Joe Higgins on SIPTU’s support for Sinn Fein

During the last seven years of austerity, the Irish Congress of Trades Unions (ICTU) and its biggest component, Siptu, capitulated utterly in front of the diktats of the financial markets as imposed by the Troika resulting in working class people being forced to salvage the capitalist finance system.

SIPTU and Labour betrayal

The ICTU and Siptu leadership shamefully supported the abject betrayal of the Labour Party government continuing with the austerity programmes and bank bailouts that Fianna Fail and the Greens began. They refused to mobilise their membership in opposition to the cuts and extra taxes.

With Labour facing savage retribution in the General Election as working class people pay it back for its betrayals, Jack O’Connor is desperately looking for some other political forces to hang onto in the next government. Hence the ‘courtship ritual’ that has emerged into public view involving Siptu and Sinn Fein.

Sinn Fein is also very anxious to do business with Siptu and Jack O’Connor. On February 8, Gerry Adams, made a speech to his party members in Mullingar, in which he warmly welcomed a call by Jack O’Connor to ‘Social Democrats, Left Republicans and Independent Socialists . . . to set aside sectarian divisions and develop a political project aimed at winning the next general election on a common platform, let’s call it Charter 2016’.

Adams called on trade union leaders like O’Connor to look to Sinn Fein referring to ‘the unrequited support given to the Labour Party by some in the leadership of the trade union movement. This misplaced loyalty . . .now risks the very credibility of well meaning individuals.’ Behind the scenes Sinn Fein talked up the significance of this speech resulting in a front page article in The Sunday Times before it was delivered.

At a fringe meeting during the Labour Party Conference in Killarney on the last weekend of February, Jack O’ Connor heaped praise on Sinn Féin’s housing strategy and demanded that the Labour Party be prepared to join a ‘centre Left government’, which would involve Sinn Fein.

What we have here is cynical positioning in the lead in to the general election, now at most a year away but already very much in the minds of the protagonists who will be fighting for power. Sinn Fein is desperately anxious to increase its credibility and ‘respectability’ and thereby extend its vote catchment possibilities by achieving endorsements from trade union leaders. Those leaders are preparing to embrace Sinn Fein as Labour sinks.

What is completely absent is any honest critique of the disastrous role of the trade union leaders in supporting Labour in government or of the horrific programme of austerity that Sinn Fein has just signed up to in the North under the guise of the Stormont House Agreement. Twenty thousand public sector jobs are to be axed while corporation tax on big business is to be reduced. This has caused huge anger in the North with strikes and demonstrations on 13 March.

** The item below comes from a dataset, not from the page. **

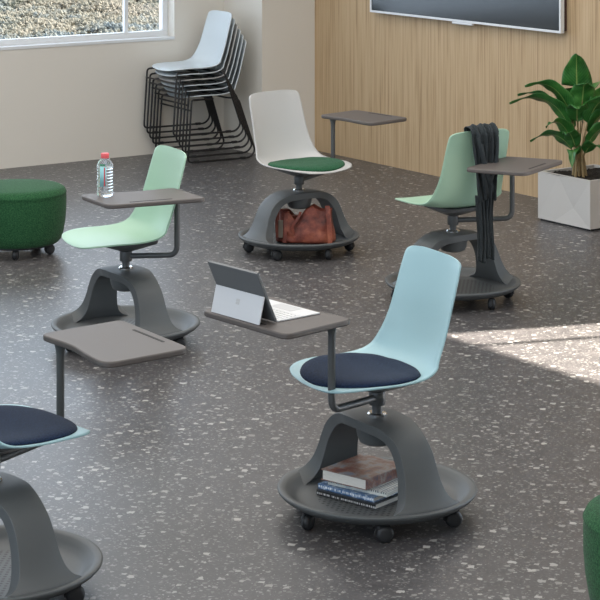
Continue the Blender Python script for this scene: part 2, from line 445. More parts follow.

Sinn Féin is not a party of the Left

A new government that would not be prepared to challenge and defy the diktats of the financial markets and the capitalist establishment and take strong measures to take democratic public ownership of the banks and other key economic resources, will not be able to resolve the debt crisis and the major problems in the current situation.

Sinn Fein will not play this role. It is not a Left party but a nationalist party that makes ‘necessary’ compromises with the capitalist establishment as seen in the North. Neither are the main union leaders prepared to support a radical alternative. Sinn Fein in government and these leaders will simply lean on each other for cover as opposition among working class people inevitably emerges at their failure resolve the pressing problems of society. That is why a new, principled movement against austerity and capitalism needs to be built.